16 agosto 2007

estado

Retirado do blog «O Povo», do Francisco Múrias, filho de Manuel Maria Múrias, um dos mais talentosos e temíveis jornalistas portugueses do pós-25 de Abril, director do jornal «a Rua», publicado logo a seguir à revolução com o epíteto do «Único jornal da direita que não é do centro» (os mais velhos lembram-se...), aqui vai este extraordinário texto, colhido do livro de seu pai intitulado Chiado do século XII ao 25 de Abril.

«A raiz etimológica do vocábulo Política é a mesma que Policia. Policia, Politica e Politeia são palavras que em tempos significaram o mesmo:- um reino bem policiado era um reino polido, bem ordenado, seguro, limpo, bem arranjado.Os três termos derivam de Polis, a cidade grega que governava por si e para si, um aglomerado urbano e o território circunvizinho com a área suficiente para, no mínimo, sustentar as gentes da urbe no essencial.

Politeia é uma palavra desaparecida há muito dos dicionários portugueses, embora tenda a reviver como expressão técnica da filosofia e da sociologia. Policia em 1789, na primeira edição do Dicionário do Morais feito sobre o vocabulário do Bluteau , ainda continuava a significar apenas o governo e administração da Repub. Principalmente no que respeita às comodidades, i. e. – limpeza, aceio, factura de víveres e vestuário; e a segurança dos cidadãos. No tratamento decente, cultura, adorno, urbanidade dos cidadãos no falar, no termo, na boa maneira. Resumindo: policia queria dizer governo.

Em 89 um polícia era um político. Supunha então o Morais da Silva que tanto o Policia como o Político deviam ser homens urbanos, civis, civilizados, bem educados e limpos, talvez mesmo estadistas…Ainda não sabia nada…

Inventada pelo Marquês de Pombal por uma lei de 1763, a Intendência Geral da Policia além de ter poderes para perseguir e prender os ladrões e os assassinos, ficava com a alçada sobre todos os outros crimes de armas proibidas(…)e sedições e assim todos os demais delitos.

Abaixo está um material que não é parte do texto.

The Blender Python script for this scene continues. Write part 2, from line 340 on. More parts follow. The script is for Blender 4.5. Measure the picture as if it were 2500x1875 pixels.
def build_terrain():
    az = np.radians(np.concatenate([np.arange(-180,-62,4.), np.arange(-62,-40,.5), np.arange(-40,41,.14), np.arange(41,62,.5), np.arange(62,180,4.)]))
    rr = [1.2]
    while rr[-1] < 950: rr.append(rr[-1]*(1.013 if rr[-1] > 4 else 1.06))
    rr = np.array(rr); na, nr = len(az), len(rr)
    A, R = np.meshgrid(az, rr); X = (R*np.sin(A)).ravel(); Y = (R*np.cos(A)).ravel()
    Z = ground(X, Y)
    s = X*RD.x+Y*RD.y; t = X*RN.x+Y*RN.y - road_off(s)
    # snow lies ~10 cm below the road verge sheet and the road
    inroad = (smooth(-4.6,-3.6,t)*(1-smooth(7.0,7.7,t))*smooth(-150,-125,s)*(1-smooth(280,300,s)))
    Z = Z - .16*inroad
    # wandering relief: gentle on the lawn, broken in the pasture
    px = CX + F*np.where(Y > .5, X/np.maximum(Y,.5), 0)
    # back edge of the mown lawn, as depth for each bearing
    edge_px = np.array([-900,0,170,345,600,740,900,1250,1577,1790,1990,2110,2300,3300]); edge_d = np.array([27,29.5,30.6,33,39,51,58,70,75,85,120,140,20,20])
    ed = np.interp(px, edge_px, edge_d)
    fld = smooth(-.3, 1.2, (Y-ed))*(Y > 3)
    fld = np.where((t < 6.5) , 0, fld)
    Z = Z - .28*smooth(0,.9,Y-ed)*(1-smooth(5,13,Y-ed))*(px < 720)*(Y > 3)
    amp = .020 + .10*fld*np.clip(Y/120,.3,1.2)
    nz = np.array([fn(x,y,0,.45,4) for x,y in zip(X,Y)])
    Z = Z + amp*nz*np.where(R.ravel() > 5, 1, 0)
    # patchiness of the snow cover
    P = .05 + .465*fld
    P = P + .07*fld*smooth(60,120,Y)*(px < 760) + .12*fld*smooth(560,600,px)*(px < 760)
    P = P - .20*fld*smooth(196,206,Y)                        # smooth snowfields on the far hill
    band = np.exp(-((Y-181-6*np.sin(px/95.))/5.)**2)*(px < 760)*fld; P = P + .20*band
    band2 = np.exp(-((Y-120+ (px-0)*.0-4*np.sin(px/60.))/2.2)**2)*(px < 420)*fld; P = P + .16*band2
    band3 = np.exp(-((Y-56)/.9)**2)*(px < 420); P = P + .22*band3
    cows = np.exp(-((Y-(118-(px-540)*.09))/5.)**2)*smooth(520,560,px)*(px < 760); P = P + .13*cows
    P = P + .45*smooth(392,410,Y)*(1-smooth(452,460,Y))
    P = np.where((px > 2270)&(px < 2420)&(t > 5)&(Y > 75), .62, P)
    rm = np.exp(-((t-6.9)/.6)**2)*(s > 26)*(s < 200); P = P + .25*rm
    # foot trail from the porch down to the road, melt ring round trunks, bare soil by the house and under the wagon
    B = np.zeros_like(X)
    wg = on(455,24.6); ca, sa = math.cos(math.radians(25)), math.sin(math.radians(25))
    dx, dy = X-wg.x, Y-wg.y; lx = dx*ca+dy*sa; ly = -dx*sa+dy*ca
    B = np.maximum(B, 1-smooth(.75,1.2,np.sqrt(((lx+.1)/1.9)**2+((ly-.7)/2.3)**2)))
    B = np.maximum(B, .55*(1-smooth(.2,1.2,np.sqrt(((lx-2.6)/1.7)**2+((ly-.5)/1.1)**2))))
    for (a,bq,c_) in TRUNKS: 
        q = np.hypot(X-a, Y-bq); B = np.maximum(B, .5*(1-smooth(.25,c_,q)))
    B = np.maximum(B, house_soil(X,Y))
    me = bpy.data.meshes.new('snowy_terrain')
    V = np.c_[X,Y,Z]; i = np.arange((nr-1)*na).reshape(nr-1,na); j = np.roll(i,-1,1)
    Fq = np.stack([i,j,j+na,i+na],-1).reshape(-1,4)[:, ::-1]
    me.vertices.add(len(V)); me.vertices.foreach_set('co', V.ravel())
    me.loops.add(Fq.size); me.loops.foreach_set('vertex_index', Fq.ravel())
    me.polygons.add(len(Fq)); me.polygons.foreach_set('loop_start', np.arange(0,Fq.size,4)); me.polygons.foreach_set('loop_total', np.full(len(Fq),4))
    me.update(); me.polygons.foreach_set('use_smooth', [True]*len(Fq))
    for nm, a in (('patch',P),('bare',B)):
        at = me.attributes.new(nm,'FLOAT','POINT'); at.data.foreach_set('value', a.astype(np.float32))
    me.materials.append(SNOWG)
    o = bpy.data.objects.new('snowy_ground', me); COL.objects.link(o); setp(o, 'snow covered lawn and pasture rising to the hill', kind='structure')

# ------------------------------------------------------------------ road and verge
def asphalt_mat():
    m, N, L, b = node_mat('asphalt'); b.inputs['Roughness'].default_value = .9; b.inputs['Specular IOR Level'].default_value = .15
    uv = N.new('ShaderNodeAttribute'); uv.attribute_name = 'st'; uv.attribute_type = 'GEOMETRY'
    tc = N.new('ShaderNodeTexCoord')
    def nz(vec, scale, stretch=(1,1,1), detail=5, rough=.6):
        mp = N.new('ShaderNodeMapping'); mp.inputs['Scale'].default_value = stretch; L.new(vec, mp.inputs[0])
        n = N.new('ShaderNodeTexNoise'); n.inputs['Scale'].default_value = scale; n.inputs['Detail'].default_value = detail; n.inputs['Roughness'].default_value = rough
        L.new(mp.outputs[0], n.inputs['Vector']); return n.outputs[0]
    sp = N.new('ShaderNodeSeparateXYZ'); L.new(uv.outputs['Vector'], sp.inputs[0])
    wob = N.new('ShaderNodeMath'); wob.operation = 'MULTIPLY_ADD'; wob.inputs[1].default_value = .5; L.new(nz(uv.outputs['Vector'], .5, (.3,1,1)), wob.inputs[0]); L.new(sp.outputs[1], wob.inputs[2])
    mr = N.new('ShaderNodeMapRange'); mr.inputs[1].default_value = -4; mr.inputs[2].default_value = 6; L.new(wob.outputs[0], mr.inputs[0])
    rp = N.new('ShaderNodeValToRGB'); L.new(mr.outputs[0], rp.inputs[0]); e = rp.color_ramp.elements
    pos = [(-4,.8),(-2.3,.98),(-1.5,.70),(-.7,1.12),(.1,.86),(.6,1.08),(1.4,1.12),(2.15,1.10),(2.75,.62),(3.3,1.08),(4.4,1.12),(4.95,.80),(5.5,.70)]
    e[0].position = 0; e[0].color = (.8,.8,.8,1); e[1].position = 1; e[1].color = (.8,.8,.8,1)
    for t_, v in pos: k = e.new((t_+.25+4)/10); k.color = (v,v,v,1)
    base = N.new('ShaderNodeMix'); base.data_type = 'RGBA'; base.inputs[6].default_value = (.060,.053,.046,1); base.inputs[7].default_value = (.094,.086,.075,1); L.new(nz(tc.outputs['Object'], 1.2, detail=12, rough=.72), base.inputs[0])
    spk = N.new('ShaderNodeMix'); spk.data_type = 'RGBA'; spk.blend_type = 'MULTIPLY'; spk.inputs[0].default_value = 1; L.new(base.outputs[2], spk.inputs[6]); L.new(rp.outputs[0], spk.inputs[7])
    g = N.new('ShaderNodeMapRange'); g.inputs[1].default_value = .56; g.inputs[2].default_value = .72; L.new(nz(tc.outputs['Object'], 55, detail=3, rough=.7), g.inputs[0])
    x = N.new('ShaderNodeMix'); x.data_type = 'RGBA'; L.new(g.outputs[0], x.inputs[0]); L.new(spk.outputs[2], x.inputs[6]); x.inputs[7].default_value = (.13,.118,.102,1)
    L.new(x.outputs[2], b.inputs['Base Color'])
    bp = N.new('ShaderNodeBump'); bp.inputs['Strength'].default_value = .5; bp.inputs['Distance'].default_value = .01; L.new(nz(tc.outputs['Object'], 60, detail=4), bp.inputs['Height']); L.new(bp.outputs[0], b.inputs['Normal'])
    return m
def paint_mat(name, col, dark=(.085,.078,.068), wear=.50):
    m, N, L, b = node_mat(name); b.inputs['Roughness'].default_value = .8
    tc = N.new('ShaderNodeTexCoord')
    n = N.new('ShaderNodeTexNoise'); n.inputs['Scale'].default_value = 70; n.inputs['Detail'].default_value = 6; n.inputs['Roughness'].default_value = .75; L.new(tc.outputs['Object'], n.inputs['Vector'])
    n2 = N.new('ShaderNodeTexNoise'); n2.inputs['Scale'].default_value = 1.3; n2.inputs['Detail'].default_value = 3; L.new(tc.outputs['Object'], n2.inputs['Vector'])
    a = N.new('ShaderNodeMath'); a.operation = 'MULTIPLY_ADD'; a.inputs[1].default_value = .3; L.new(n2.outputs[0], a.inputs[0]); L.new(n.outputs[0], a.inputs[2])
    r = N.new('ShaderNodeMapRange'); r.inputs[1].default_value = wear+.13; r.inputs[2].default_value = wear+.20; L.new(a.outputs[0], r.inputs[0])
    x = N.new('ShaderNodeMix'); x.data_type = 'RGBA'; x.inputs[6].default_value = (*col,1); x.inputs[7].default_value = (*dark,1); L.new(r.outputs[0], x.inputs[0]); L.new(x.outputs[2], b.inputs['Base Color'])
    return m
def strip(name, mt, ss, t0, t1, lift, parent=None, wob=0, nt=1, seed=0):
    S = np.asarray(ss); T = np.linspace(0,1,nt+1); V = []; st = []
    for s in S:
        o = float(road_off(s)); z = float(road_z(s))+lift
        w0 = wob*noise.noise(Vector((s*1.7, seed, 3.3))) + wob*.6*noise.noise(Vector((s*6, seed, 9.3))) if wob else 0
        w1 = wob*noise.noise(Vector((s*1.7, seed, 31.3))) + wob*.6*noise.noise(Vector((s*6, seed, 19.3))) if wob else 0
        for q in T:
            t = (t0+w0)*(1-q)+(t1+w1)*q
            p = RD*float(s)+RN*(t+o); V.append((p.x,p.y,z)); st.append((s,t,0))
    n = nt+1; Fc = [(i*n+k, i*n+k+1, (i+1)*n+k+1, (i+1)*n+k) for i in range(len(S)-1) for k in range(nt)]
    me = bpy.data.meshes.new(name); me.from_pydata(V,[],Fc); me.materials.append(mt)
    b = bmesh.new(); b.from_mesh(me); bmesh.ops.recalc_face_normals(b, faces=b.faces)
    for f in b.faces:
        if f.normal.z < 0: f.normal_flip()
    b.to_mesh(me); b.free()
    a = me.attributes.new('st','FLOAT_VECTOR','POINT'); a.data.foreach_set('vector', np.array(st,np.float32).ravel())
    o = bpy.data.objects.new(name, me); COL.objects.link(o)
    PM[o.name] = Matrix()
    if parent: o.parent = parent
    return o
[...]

A Policia era Politica. O Intendente Geral , posto que sem jurisdição sobre o Reino todo , era um Primeiro Ministro da Administração Interna com responsabilidade sobre a segurança cívica e higiénica , mínimo Ministro da Saúde e das Obras Publicas duma cidade arruinada e uma população adventícia constituída em grande parte por desempregados, ladrões e quadrilheiros necessitados dum país que mal se curara de varias catástrofes politicas e naturais. O Politico tinha de ser um Policia.

O Policia tal o admiramos hoje é o representante legal do Poder Politico organizado em Estado concentrado, centralizado e única fonte do Direito . O Policia de há dois séculos era o governador da mais vasta urbe portuguesa num reino onde, apesar do absolutismo, até então não chegara nem a unicidade jurídica , nem o concentracionismo da administração publica, nem o centralismo governativo, dividido que estava ainda todo ele em senhorios laicos e religiosos, e em concelhos com forais e foros próprios, a soberania nacional desintegrada pelas variadíssimas franquias populares preservando-se, ao mesmo tempo, as diferenças naturais e as liberdades características de cada região, e a unidade do Reino personificada na pessoa do Rei.

Com a pombalina Intendência-Geral da Policia continua-se em Portugal a edificação do Estado Moderno , intrinsecamente totalitarizante, seja ou não eleiçoeiro, tanto que tende irreprimivelmente a imiscuir-se em tudo, a tudo querer regulamentar e normalizar, a saber de tudo, a tudo governar, gerir e administrar, através dum Monopólio da positivação dum Direito que, o mais das vezes, nada tem a ver com a Justiça, com a Moral , com os costumes , nem com a Lei propriamente dita, a Ordem natural das coisas.»